When I read that, I totally got it, intellectually that is. But for the past few weeks, I've been light-heartedly remarking to my husband that I want to bless my neighbor by taking her kids to school more than she's driving my kids around--just to be kind, to be helpful. She's got four kids and one on the way; I've got two. It appeared she had more practical need than I did. I wanted to be her superwoman and bless her. She was my project.
But the last few weeks I have been in need of my own superwoman, and A. my neighbor, has blessed me beyond measure. First, my husband passed out from the flu and hit his head on the tile floor, an episode followed by an emergency room visit and days of neck-aches and ibuprofen. Then, in one day, our microwave and our hot water heater bit the dust. We were snowed in for four days with no hot water and a kid who had strep (come to find out). Following was an anaphylactic episode my nut-allergic daughter had at school, which required tears, an Epi-Pen, an ER visit and lots of drugs. And then yesterday, on my way to pick up my eldest from Spanish lessons at school and my youngest from my neighbor's house (who had offered to watch her so I could catch up on missed work), my car got stuck in the snow bank alongside our driveway.
With four minutes till pick-up time, I grabbed a metal shovel, tears stinging my eyes ,and began to hack away at frozen ice chunks that masqueraded as snow. I tried moving the car again. My wheels spun, flinging ice and snow five feet in the air. I called A, my neighbor, and then my father, who has recently moved to town (and only the day before was rushing to the ER when his granddaughter swallowed a walnut).
"Can I help you?" asked A. when I explained the situation.

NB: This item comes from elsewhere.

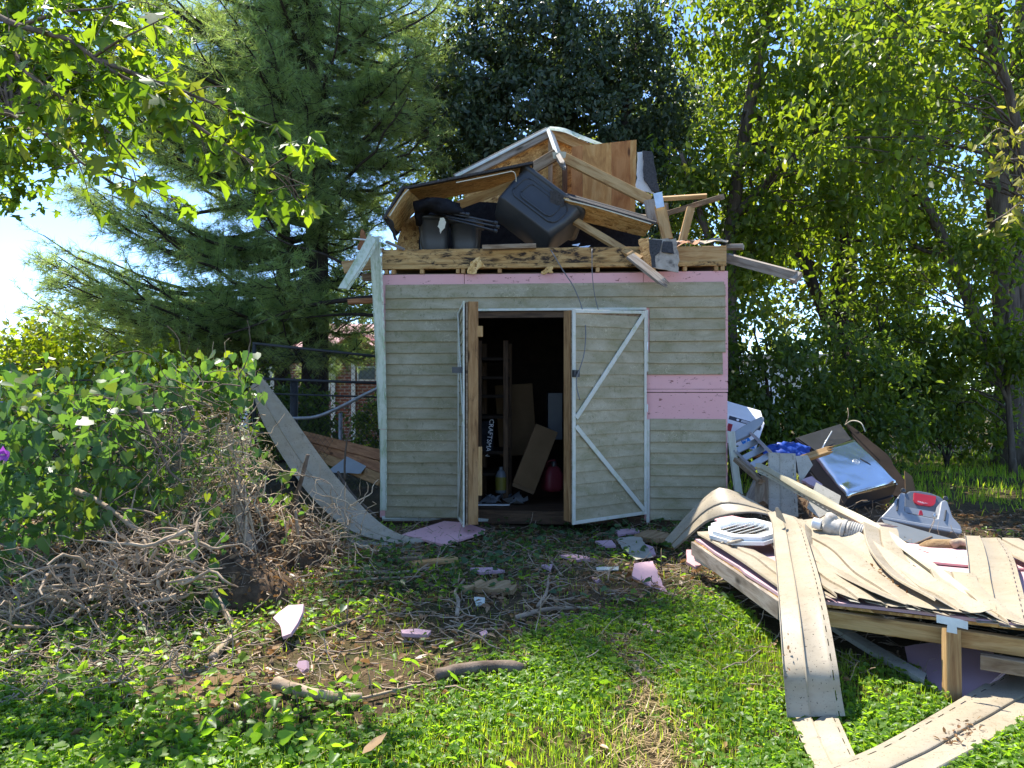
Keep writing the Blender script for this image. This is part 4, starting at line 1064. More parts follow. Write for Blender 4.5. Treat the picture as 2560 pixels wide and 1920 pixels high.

"Could you pick Una up at school?" I asked, and of course she said, of course.
She and her kids jumped in the car as fast as they could and within ten minutes she and her four children in her minivan appeared, bearing my two with them and all their accoutrements. As I pulled my daughter out of the car, I saw my father's car driving down the street. He parked, pulled a shovel out of his trunk, and began to dig me out of the snowbank.
I think part of what these set-backs reveal is that living life "with" others requires I take some things like a child, with nothing in hand to pay for it. It also means nobody can be my "project," because frankly, I just don't have the skills for it. Taking things like a child is just part of the giving and receiving, part of reciprocation, letting others bless me and help me as I bless and help them in turn. I am so grateful for A. So grateful for my father. They are superheroes to me, and I think divinely appointed ones at that.
After my father and I wrested the car from the snowbank, I entered the house to two screaming children, one overtired from nap-deprivation, another on steroids for the allergic reaction. I popped popcorn in the kitchen and held off crying until my husband walked in the door, and then, over the melted butter, all the frustration poured out of my eyes. In it, I kept hearing what I thought was the voice of the Holy Spirit.
You're out of the snowbank.
You're kid didn't die from the walnut--far from it.
You've got a tax return coming to cover the hot water heater, the microwave, the doctor bills.
In other words, even though you feel completely powerless, even though you got nothing of your own in hand, everything's gonna be all right. You just have to take the solutions like your five-year-old receives the buttery bowl of popcorn from your hands. She didn't clean the bowl it's in, didn't spread the oil and kernels around the pan, didn't watch carefully for scorching or melt the butter or sprinkle the salt. But she's got popcorn and she won't go hungry.